/Analyses-of-New-Web-Page-Impact-on-Conversion-Rate-Ecommerce

In this project we will run an A/B testing analysis by leveraging the Chi-Square test for independence and assess the impact of a new ecommerce web page on the users conversion rate compared to an old web page.

Primary LanguageJupyter Notebook

Analysing The Impact of a New E-commerce Web Page on Conversion Rate (A/B Testing)

In this project we will run an A/B testing analysis by leveraging the Chi-Square test for independence and assess the impact of a new ecommerce web page on the users conversion rate compared to an old web page.

Project Summary

Context

An e-commerce company has developed a new web page in order to try and increase the number of users who "convert," meaning the number of users who decide to pay for the company's product.

The users were randomly divided into two groups: the treatment group have access to only the new web page and the control group have access to only the old web page.

The company want understand if they should implement this new page, keep the old page, or perhaps run the experiment longer to make their decision.

Actions

To perform our analysis, we first explored the data and made some cleanup.

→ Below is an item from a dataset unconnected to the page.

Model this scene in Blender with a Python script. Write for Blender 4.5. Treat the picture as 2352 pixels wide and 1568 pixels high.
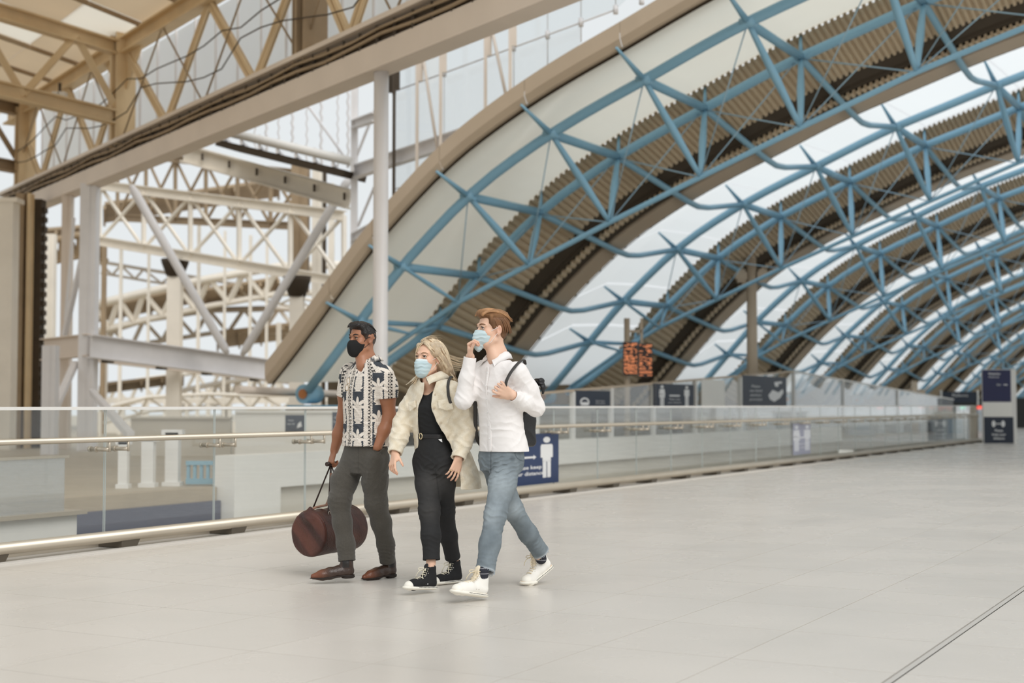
import bpy, bmesh, math, random, time
import numpy as np
from mathutils import Vector, Matrix
T0 = time.time()
random.seed(7); np.random.seed(7)
for o in list(bpy.data.objects): bpy.data.objects.remove(o)
SC = bpy.context.scene
COL = SC.collection
# ---------------------------------------------------------------- camera
CAM_H = 1.18; FPX = 3267.0; PITCH = math.atan(146/FPX)
cd = bpy.data.cameras.new('camera'); cam = bpy.data.objects.new('camera', cd); COL.objects.link(cam)
cam.location = (0, 0, CAM_H); cam.rotation_euler = (math.pi/2+PITCH, 0, 0)
cd.sensor_width = 36.0; cd.lens = 36.0*FPX/2352; cd.clip_end = 600; cd.clip_start = 0.1
cd.dof.use_dof = True; cd.dof.focus_distance = 9.15; cd.dof.aperture_fstop = 1.9
SC.camera = cam
# ---------------------------------------------------------------- sky and light
w = bpy.data.worlds.new('sky'); SC.world = w; w.use_nodes = True
bg = w.node_tree.nodes['Background']; bg.inputs[0].default_value = (0.80, 0.835, 0.85, 1); bg.inputs[1].default_value = 1.0
sd = bpy.data.lights.new('sun', 'SUN'); sun = bpy.data.objects.new('sun', sd); COL.objects.link(sun)
sd.energy = 1.7; sd.angle = math.radians(40); sd.color = (1.0, 0.97, 0.93)
sun.rotation_euler = (math.radians(48), 0, math.radians(30))
SC.view_settings.view_transform = 'Standard'; SC.view_settings.look = 'None'
SC.view_settings.exposure = 0.0; SC.view_settings.gamma = 1.0; SC.view_settings.use_curve_mapping = False
SC.cycles.max_bounces = 8; SC.cycles.diffuse_bounces = 5; SC.cycles.glossy_bounces = 3
SC.cycles.transmission_bounces = 5; SC.cycles.transparent_max_bounces = 24; SC.cycles.use_denoising = True
SC.cycles.caustics_reflective = False; SC.cycles.caustics_refractive = False; SC.cycles.sample_clamp_indirect = 4.0
# ---------------------------------------------------------------- coordinates
SN, CS = math.sin(math.radians(28.61)), math.cos(math.radians(28.61))
def UV(u, v, z=0.0):
    """station coordinates: u runs along the balustrade, v across the void (to the left)"""
    return Vector((SN*u-CS*v, CS*u+SN*v, z))
UDIR = Vector((SN, CS, 0)); VDIR = Vector((-CS, SN, 0)); ZD = Vector((0, 0, 1))
def ray(px, py):
    x = (px-1176)/FPX; y = (784-py)/FPX
    fw = math.cos(PITCH)-y*math.sin(PITCH); up = math.sin(PITCH)+y*math.cos(PITCH)
    return x/fw, up/fw
def P(px, py, D):
    r, z = ray(px, py); return Vector((r*D, D, CAM_H+z*D))
def PZ(px, z, D):
    r, _ = ray(px, 784); return Vector((r*D, D, z))
# ---------------------------------------------------------------- colours and materials
def lin(c):
    c = c/255.0
    return c/12.92 if c <= 0.04045 else ((c+0.055)/1.055)**2.4
def rgb(r, g, b): return (lin(r), lin(g), lin(b), 1.0)
def mat(name, col, rough=0.6, metal=0.0, var=0.0, vscale=3.0, bump=0.0, bscale=40.0, spec=0.5, coat=0.0, rnd=0.0, attr=None, col2=None, stretch=None, trans=0.0, sheen=0.0, detail=3.0, sss=0.0):
    m = bpy.data.materials.new(name); m.use_nodes = True; nt = m.node_tree; N = nt.nodes; L = nt.links
    b = N['Principled BSDF']; b.inputs['Base Color'].default_value = col; b.inputs['Roughness'].default_value = rough
    b.inputs['Metallic'].default_value = metal; b.inputs['Specular IOR Level'].default_value = spec
    b.inputs['Coat Weight'].default_value = coat; b.inputs['Sheen Weight'].default_value = sheen
    if sss:
        b.inputs['Subsurface Weight'].default_value = sss; b.inputs['Subsurface Radius'].default_value = (0.012, 0.005, 0.003); b.inputs['Subsurface Scale'].default_value = 1.0
    m.diffuse_color = col
    tc = N.new('ShaderNodeTexCoord'); src = tc.outputs['Object']
    if stretch:
        mp = N.new('ShaderNodeMapping'); mp.inputs['Scale'].default_value = stretch; L.new(src, mp.inputs[0]); src = mp.outputs[0]
    cur = None
    if attr:
        a = N.new('ShaderNodeAttribute'); a.attribute_name = attr
        mx = N.new('ShaderNodeMix'); mx.data_type = 'RGBA'; L.new(a.outputs['Fac'], mx.inputs[0])
        mx.inputs[6].default_value = col; mx.inputs[7].default_value = col2; cur = mx.outputs[2]
    def vary(fac, amt, cur):
        mr = N.new('ShaderNodeMapRange'); mr.inputs[1].default_value = 0.25; mr.inputs[2].default_value = 0.75
        mr.inputs[3].default_value = 1-amt; mr.inputs[4].default_value = 1+amt; L.new(fac, mr.inputs[0])
        vm = N.new('ShaderNodeVectorMath'); vm.operation = 'SCALE'
        if cur is None: vm.inputs[0].default_value = col[:3]
        else: L.new(cur, vm.inputs[0])
        L.new(mr.outputs[0], vm.inputs[3]); return vm.outputs[0]
    if var:
        n = N.new('ShaderNodeTexNoise'); n.inputs['Scale'].default_value = vscale; n.inputs['Detail'].default_value = detail; L.new(src, n.inputs[0])
        cur = vary(n.outputs[0], var, cur)
    if rnd:
        oi = N.new('ShaderNodeObjectInfo'); cur = vary(oi.outputs['Random'], rnd, cur)
    if cur is not None: L.new(cur, b.inputs['Base Color'])
    if bump:
        n = N.new('ShaderNodeTexNoise'); n.inputs['Scale'].default_value = bscale; n.inputs['Detail'].default_value = detail; L.new(src, n.inputs[0])
        bp = N.new('ShaderNodeBump'); bp.inputs['Strength'].default_value = bump; bp.inputs['Distance'].default_value = 0.01
        L.new(n.outputs[0], bp.inputs['Height']); L.new(bp.outputs[0], b.inputs['Normal'])
    if trans:
        t = N.new('ShaderNodeBsdfTranslucent'); t.inputs[0].default_value = col
        ms = N.new('ShaderNodeMixShader'); ms.inputs[0].default_value = trans
        L.new(b.outputs[0], ms.inputs[1]); L.new(t.outputs[0], ms.inputs[2]); L.new(ms.outputs[0], N['Material Output'].inputs[0])
    return m
def glassmat(name, tint, refl=0.08, haze=0.0, hazecol=(0.8, 0.8, 0.8, 1), rough=0.0, fres=True):
    """thin pane: transparent + mirror reflection + a pale haze (dust, painted-in reflections)"""
    m = bpy.data.materials.new(name); m.use_nodes = True; nt = m.node_tree; N = nt.nodes; L = nt.links
    N.remove(N['Principled BSDF']); out = N['Material Output']
    t = N.new('ShaderNodeBsdfTransparent'); t.inputs[0].default_value = tint
    g = N.new('ShaderNodeBsdfGlossy'); g.inputs['Roughness'].default_value = rough; g.inputs[0].default_value = (1, 1, 1, 1)
    ms = N.new('ShaderNodeMixShader'); L.new(t.outputs[0], ms.inputs[1]); L.new(g.outputs[0], ms.inputs[2])
    lw0 = N.new('ShaderNodeLayerWeight'); lw0.inputs[0].default_value = 0.5; lw = N.new('ShaderNodeMath'); lw.operation = 'POWER'; lw.inputs[1].default_value = 4.5; L.new(lw0.outputs['Facing'], lw.inputs[0])
    ad = N.new('ShaderNodeMath'); ad.operation = 'MULTIPLY_ADD'; ad.inputs[1].default_value = 0.85 if fres else 0.0; ad.inputs[2].default_value = refl
    ad.use_clamp = True; L.new(lw.outputs[0], ad.inputs[0]); L.new(ad.outputs[0], ms.inputs[0])
    last = ms.outputs[0]
    if haze:
        d = N.new('ShaderNodeBsdfDiffuse'); d.inputs[0].default_value = hazecol
        tl = N.new('ShaderNodeBsdfTranslucent'); tl.inputs[0].default_value = hazecol
        a2 = N.new('ShaderNodeMixShader'); a2.inputs[0].default_value = 0.6; L.new(d.outputs[0], a2.inputs[1]); L.new(tl.outputs[0], a2.inputs[2])
        m2 = N.new('ShaderNodeMixShader'); m2.inputs[0].default_value = haze; L.new(last, m2.inputs[1]); L.new(a2.outputs[0], m2.inputs[2]); last = m2.outputs[0]
    L.new(last, out.inputs[0]); m.diffuse_color = tint
    return m
def emis(name, col, s=1.0):
    m = bpy.data.materials.new(name); m.use_nodes = True; b = m.node_tree.nodes['Principled BSDF']
    b.inputs['Base Color'].default_value = col; b.inputs['Emission Color'].default_value = col; b.inputs['Emission Strength'].default_value = s
    return m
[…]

We observed there are 3,895 duplicated user_id, some of these users where exposed to both the new and old web pages and some users where in both treatment group and control group. This mismatch entries were about 1.32% of the entire dataset. For the purpose of our analysis we excluded the mismatched data to resolve the disparity.

To compare the conversion rate of the two groups, we used the Chi-Square test for independence. To run the test, we set the following hypothesis and alpha level:

  • Null Hypothesis = There is no relationship between landing page type and conversion rate.
  • Alternate Hypothesis = There is a relationship between landing page type and conversion rate.
  • Alpha = 0.05

Results & Conclusion

We performed the analysis and obtained the following results:

  • users from the control group had a conversion rate of 12.03%
  • users from the treatment group had a conversion rate of 11.88%

We noticed the users of the old web page have a bit higher conversion rate than the users of the new web page. We then performed the Chi-Squared test.

The results obtained from the Chi-Square test gave us a p-value of 0.19 which is greater than our alpha value of 0.05 and a chi-square statistic of 1.71 which is less than our critical value of 3.84.
Hence we failed to reject the Null Hypothesis and concluded that there was no significant difference between the conversion rates of the old landing page and the new landing page.

In conclusion, our analysis showed that it will not be a good idea for the company to change their old web page for the new one at the moment.
We recommended that the company runs the experiment again to collect more data and make sure users from each group only access the web page their supposed to access. Doing that may help us obtain more insight.